Reproduce the listing below exactly, minus its pictures.

▸ **Provided material**
..............................

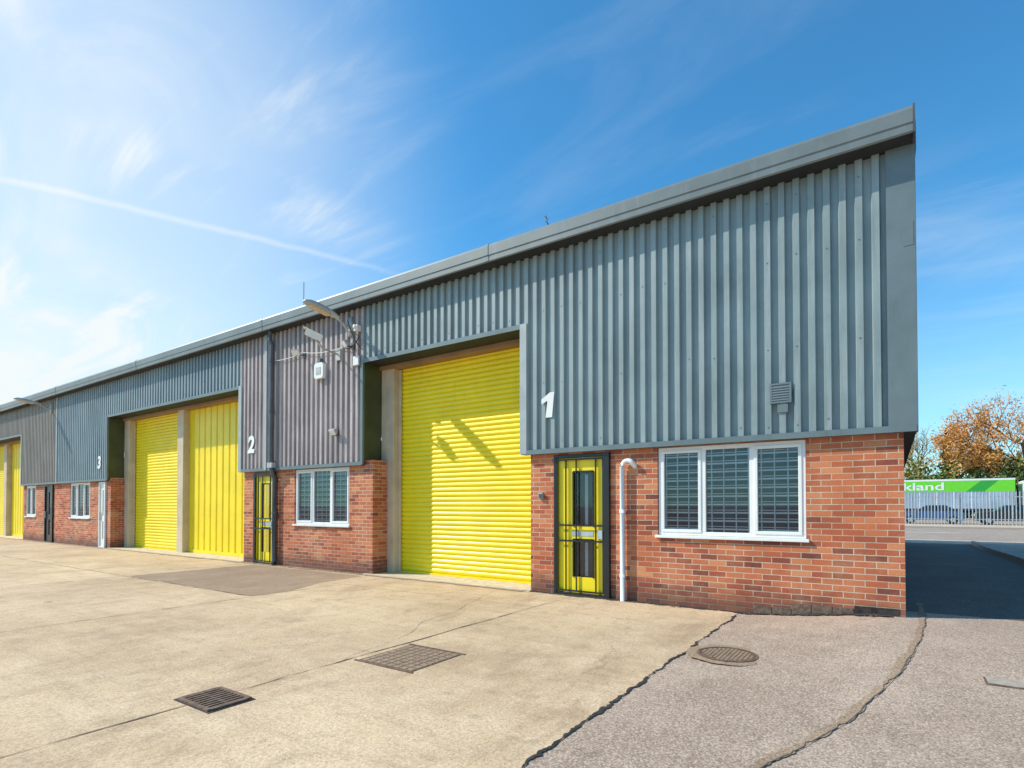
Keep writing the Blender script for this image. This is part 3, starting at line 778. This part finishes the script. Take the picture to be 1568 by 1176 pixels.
def conifer(name,x,y,h,rad):
    mb=MB(); mb.tube([(x,y,0),(x,y,h)],.2,M_BARK,8,r2=.03)
    for i in range(4000):
        t=random.random()**.7; z=h*(1-t*.88); r=rad*t*(.7+.4*math.sin(z*5))*math.sqrt(random.random()); a=random.random()*6.28
        leafq(mb,Vector((x+r*math.cos(a),y+r*math.sin(a),z-r*.25)),random.uniform(.1,.26),M_LEAF,.4)
    mb.build(name)
conifer('conifer_tree',5.7,88,10.8,2.0)
def mass(name,items,mat,n,s):
    mb=MB()
    for (x,y,rx,ry,h) in items:
        for i in range(n):
            d=rdir(); k=random.uniform(.45,1.0)*(1+.25*noise.noise(d*2+Vector((x,y,0))))
            p=Vector((x+d.x*rx*k,y+d.y*ry*k,h*.5+d.z*h*.55*k))
            if p.z>0: leafq(mb,p,random.uniform(.6,1.4)*s,mat,.6)
    mb.build(name)
mass('distant_hedge',[( -4+i*2.1+random.uniform(-.5,.5),84+random.uniform(-2,2),2.0,1.8,random.uniform(4.4,6.2)) for i in range(22)],M_LEAF,1500,.22)
mass('distant_shrubs',[( 3+i*3.3+random.uniform(-1,1),87+random.uniform(-2,2),2.4,2.0,random.uniform(6.4,8.2)) for i in range(12)],M_LEAF2,1400,.2)
mass('distant_trees',[( 35+i*9,130+random.uniform(-10,10),8,6,random.uniform(9,13)) for i in range(14)],M_LEAF2,900,.7)

# ---------------------------------------------------------------- sun & sky
sd=Vector((-1.85,-1.0,1.8)).normalized()
elev=math.asin(sd.z); rot=math.atan2(sd.x,sd.y)
sl=bpy.data.lights.new('sun','SUN'); sl.energy=5.0; sl.angle=math.radians(.53); sl.color=(1,.94,.82)
so=bpy.data.objects.new('sun',sl); so.rotation_euler=sd.to_track_quat('Z','Y').to_euler(); COL.objects.link(so)
w=bpy.data.worlds.new('World'); scene.world=w; w.use_nodes=True; nt=w.node_tree; nt.nodes.clear()
out=N(nt,'ShaderNodeOutputWorld'); bg_=N(nt,'ShaderNodeBackground'); bg_.inputs[1].default_value=.135
sky=N(nt,'ShaderNodeTexSky'); sky.sky_type='NISHITA'; sky.sun_disc=False; sky.sun_elevation=elev; sky.sun_rotation=rot
sky.air_density=1.0; sky.dust_density=.4; sky.ozone_density=2.0
tint=mix(nt,1.0,sky.outputs[0],(.50,1.32,1.62),'MULTIPLY')
tc=N(nt,'ShaderNodeTexCoord'); dirv=tc.outputs['Generated']
s=N(nt,'ShaderNodeSeparateXYZ'); L(nt,dirv,s.inputs[0])
zz=math_n(nt,'ADD',math_n(nt,'MAXIMUM',s.outputs[2],0),.16)
cx_=math_n(nt,'DIVIDE',s.outputs[0],zz); cy_=math_n(nt,'DIVIDE',s.outputs[1],zz)
cc=N(nt,'ShaderNodeCombineXYZ'); L(nt,cx_,cc.inputs[0]); L(nt,cy_,cc.inputs[1])
def cloudnoise(rotz,scl,scale,detail,dist,loc=(0,0,0)):
    mp=N(nt,'ShaderNodeMapping'); L(nt,cc.outputs[0],mp.inputs[0]); mp.inputs['Rotation'].default_value=(0,0,rotz); mp.inputs['Scale'].default_value=scl; mp.inputs['Location'].default_value=loc
    nz=N(nt,'ShaderNodeTexNoise'); nz.inputs['Scale'].default_value=scale; nz.inputs['Detail'].default_value=detail; nz.inputs['Roughness'].default_value=.6; nz.inputs['Distortion'].default_value=dist; L(nt,mp.outputs[0],nz.inputs['Vector'])
    return nz.outputs['Fac']
n1=cloudnoise(.5,(.6,1.6,1),1.3,10,.6); n2=cloudnoise(-.3,(1,1,1),.55,4,.2,(3,1,0)); n3=cloudnoise(.9,(.5,2.2,1),1.7,12,.9,(5,2,0))
def dot(v):
    n=N(nt,'ShaderNodeVectorMath',operation='DOT_PRODUCT'); L(nt,dirv,n.inputs[0]); n.inputs[1].default_value=v; return n.outputs['Value']
dl=Vector((-1.3216,.1,.42)).normalized()
near=maprange(nt,dot(dl),.68,1.0)
veil=math_n(nt,'MULTIPLY',math_n(nt,'POWER',near,1.2),.62)
wis=maprange(nt,n1,.46,.80); gate=maprange(nt,n2,.40,.62)
wisp=math_n(nt,'MULTIPLY',math_n(nt,'MULTIPLY',wis,gate),math_n(nt,'ADD',math_n(nt,'MULTIPLY',near,.8),.22))
cirr=math_n(nt,'MULTIPLY',maprange(nt,n3,.48,.78),math_n(nt,'ADD',math_n(nt,'MULTIPLY',near,.8),.08))
d1=Vector((-1.3216,.3104,.589)); d2=Vector((-.7407,.7056,.4215)); nn=d1.cross(d2).normalized()
al=math_n(nt,'ABSOLUTE',math_n(nt,'ADD',dot(nn),math_n(nt,'MULTIPLY',math_n(nt,'SUBTRACT',n1,.5),.03)))
con=math_n(nt,'MULTIPLY',maprange(nt,al,.0,.007,1,0),maprange(nt,dot(d1.normalized()),.84,.93))
con=math_n(nt,'MULTIPLY',con,math_n(nt,'ADD',n1,-.1))
al2=math_n(nt,'ABSOLUTE',math_n(nt,'ADD',math_n(nt,'ADD',dot(nn),.035),math_n(nt,'MULTIPLY',math_n(nt,'SUBTRACT',n1,.5),.25)))
band=math_n(nt,'MULTIPLY',math_n(nt,'MULTIPLY',maprange(nt,al2,.0,.06,1,0),maprange(nt,dot(d1.normalized()),.84,.95)),maprange(nt,n3,.38,.62))
fac=math_n(nt,'ADD',math_n(nt,'ADD',math_n(nt,'ADD',veil,cirr),wisp),math_n(nt,'ADD',math_n(nt,'MULTIPLY',con,.4),math_n(nt,'MULTIPLY',band,.5)))
hz=maprange(nt,s.outputs[2],0.0,.40,.36,0)
fac=math_n(nt,'MINIMUM',math_n(nt,'ADD',fac,hz),1.0)
col=mix(nt,fac,tint,(6.7,7.15,7.3))
L(nt,col,bg_.inputs[0]); L(nt,bg_.outputs[0],out.inputs[0])

# ---------------------------------------------------------------- camera
PT=1.0
cd=bpy.data.cameras.new('camera'); cd.sensor_width=36; cd.lens=36*854/1568; cd.shift_y=(187-854*math.tan(math.radians(PT)))/1568; cd.clip_end=3000
co=bpy.data.objects.new('camera',cd); co.location=(0,0,1.4); co.rotation_euler=(math.radians(90+PT),0,TH); COL.objects.link(co)
scene.camera=co
scene.view_settings.view_transform='Standard'; scene.view_settings.look='None'; scene.view_settings.exposure=0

..............................

▸ **The solution**
Keep writing the Blender script for this image. This is part 3, starting at line 778. This part finishes the script. Take the picture to be 1568 by 1176 pixels.
def conifer(name,x,y,h,rad):
    mb=MB(); mb.tube([(x,y,0),(x,y,h)],.2,M_BARK,8,r2=.03)
    for i in range(4000):
        t=random.random()**.7; z=h*(1-t*.88); r=rad*t*(.7+.4*math.sin(z*5))*math.sqrt(random.random()); a=random.random()*6.28
        leafq(mb,Vector((x+r*math.cos(a),y+r*math.sin(a),z-r*.25)),random.uniform(.1,.26),M_LEAF,.4)
    mb.build(name)
conifer('conifer_tree',5.7,88,10.8,2.0)
def mass(name,items,mat,n,s):
    mb=MB()
    for (x,y,rx,ry,h) in items:
        for i in range(n):
            d=rdir(); k=random.uniform(.45,1.0)*(1+.25*noise.noise(d*2+Vector((x,y,0))))
            p=Vector((x+d.x*rx*k,y+d.y*ry*k,h*.5+d.z*h*.55*k))
            if p.z>0: leafq(mb,p,random.uniform(.6,1.4)*s,mat,.6)
    mb.build(name)
mass('distant_hedge',[( -4+i*2.1+random.uniform(-.5,.5),84+random.uniform(-2,2),2.0,1.8,random.uniform(4.4,6.2)) for i in range(22)],M_LEAF,1500,.22)
mass('distant_shrubs',[( 3+i*3.3+random.uniform(-1,1),87+random.uniform(-2,2),2.4,2.0,random.uniform(6.4,8.2)) for i in range(12)],M_LEAF2,1400,.2)
mass('distant_trees',[( 35+i*9,130+random.uniform(-10,10),8,6,random.uniform(9,13)) for i in range(14)],M_LEAF2,900,.7)

# ---------------------------------------------------------------- sun & sky
sd=Vector((-1.85,-1.0,1.8)).normalized()
elev=math.asin(sd.z); rot=math.atan2(sd.x,sd.y)
sl=bpy.data.lights.new('sun','SUN'); sl.energy=5.0; sl.angle=math.radians(.53); sl.color=(1,.94,.82)
so=bpy.data.objects.new('sun',sl); so.rotation_euler=sd.to_track_quat('Z','Y').to_euler(); COL.objects.link(so)
w=bpy.data.worlds.new('World'); scene.world=w; w.use_nodes=True; nt=w.node_tree; nt.nodes.clear()
out=N(nt,'ShaderNodeOutputWorld'); bg_=N(nt,'ShaderNodeBackground'); bg_.inputs[1].default_value=.135
sky=N(nt,'ShaderNodeTexSky'); sky.sky_type='NISHITA'; sky.sun_disc=False; sky.sun_elevation=elev; sky.sun_rotation=rot
sky.air_density=1.0; sky.dust_density=.4; sky.ozone_density=2.0
tint=mix(nt,1.0,sky.outputs[0],(.50,1.32,1.62),'MULTIPLY')
tc=N(nt,'ShaderNodeTexCoord'); dirv=tc.outputs['Generated']
s=N(nt,'ShaderNodeSeparateXYZ'); L(nt,dirv,s.inputs[0])
zz=math_n(nt,'ADD',math_n(nt,'MAXIMUM',s.outputs[2],0),.16)
cx_=math_n(nt,'DIVIDE',s.outputs[0],zz); cy_=math_n(nt,'DIVIDE',s.outputs[1],zz)
cc=N(nt,'ShaderNodeCombineXYZ'); L(nt,cx_,cc.inputs[0]); L(nt,cy_,cc.inputs[1])
def cloudnoise(rotz,scl,scale,detail,dist,loc=(0,0,0)):
    mp=N(nt,'ShaderNodeMapping'); L(nt,cc.outputs[0],mp.inputs[0]); mp.inputs['Rotation'].default_value=(0,0,rotz); mp.inputs['Scale'].default_value=scl; mp.inputs['Location'].default_value=loc
    nz=N(nt,'ShaderNodeTexNoise'); nz.inputs['Scale'].default_value=scale; nz.inputs['Detail'].default_value=detail; nz.inputs['Roughness'].default_value=.6; nz.inputs['Distortion'].default_value=dist; L(nt,mp.outputs[0],nz.inputs['Vector'])
    return nz.outputs['Fac']
n1=cloudnoise(.5,(.6,1.6,1),1.3,10,.6); n2=cloudnoise(-.3,(1,1,1),.55,4,.2,(3,1,0)); n3=cloudnoise(.9,(.5,2.2,1),1.7,12,.9,(5,2,0))
def dot(v):
    n=N(nt,'ShaderNodeVectorMath',operation='DOT_PRODUCT'); L(nt,dirv,n.inputs[0]); n.inputs[1].default_value=v; return n.outputs['Value']
dl=Vector((-1.3216,.1,.42)).normalized()
near=maprange(nt,dot(dl),.68,1.0)
veil=math_n(nt,'MULTIPLY',math_n(nt,'POWER',near,1.2),.62)
wis=maprange(nt,n1,.46,.80); gate=maprange(nt,n2,.40,.62)
wisp=math_n(nt,'MULTIPLY',math_n(nt,'MULTIPLY',wis,gate),math_n(nt,'ADD',math_n(nt,'MULTIPLY',near,.8),.22))
cirr=math_n(nt,'MULTIPLY',maprange(nt,n3,.48,.78),math_n(nt,'ADD',math_n(nt,'MULTIPLY',near,.8),.08))
d1=Vector((-1.3216,.3104,.589)); d2=Vector((-.7407,.7056,.4215)); nn=d1.cross(d2).normalized()
al=math_n(nt,'ABSOLUTE',math_n(nt,'ADD',dot(nn),math_n(nt,'MULTIPLY',math_n(nt,'SUBTRACT',n1,.5),.03)))
con=math_n(nt,'MULTIPLY',maprange(nt,al,.0,.007,1,0),maprange(nt,dot(d1.normalized()),.84,.93))
con=math_n(nt,'MULTIPLY',con,math_n(nt,'ADD',n1,-.1))
al2=math_n(nt,'ABSOLUTE',math_n(nt,'ADD',math_n(nt,'ADD',dot(nn),.035),math_n(nt,'MULTIPLY',math_n(nt,'SUBTRACT',n1,.5),.25)))
band=math_n(nt,'MULTIPLY',math_n(nt,'MULTIPLY',maprange(nt,al2,.0,.06,1,0),maprange(nt,dot(d1.normalized()),.84,.95)),maprange(nt,n3,.38,.62))
fac=math_n(nt,'ADD',math_n(nt,'ADD',math_n(nt,'ADD',veil,cirr),wisp),math_n(nt,'ADD',math_n(nt,'MULTIPLY',con,.4),math_n(nt,'MULTIPLY',band,.5)))
hz=maprange(nt,s.outputs[2],0.0,.40,.36,0)
fac=math_n(nt,'MINIMUM',math_n(nt,'ADD',fac,hz),1.0)
col=mix(nt,fac,tint,(6.7,7.15,7.3))
L(nt,col,bg_.inputs[0]); L(nt,bg_.outputs[0],out.inputs[0])

# ---------------------------------------------------------------- camera
PT=1.0
cd=bpy.data.cameras.new('camera'); cd.sensor_width=36; cd.lens=36*854/1568; cd.shift_y=(187-854*math.tan(math.radians(PT)))/1568; cd.clip_end=3000
co=bpy.data.objects.new('camera',cd); co.location=(0,0,1.4); co.rotation_euler=(math.radians(90+PT),0,TH); COL.objects.link(co)
scene.camera=co
scene.view_settings.view_transform='Standard'; scene.view_settings.look='None'; scene.view_settings.exposure=0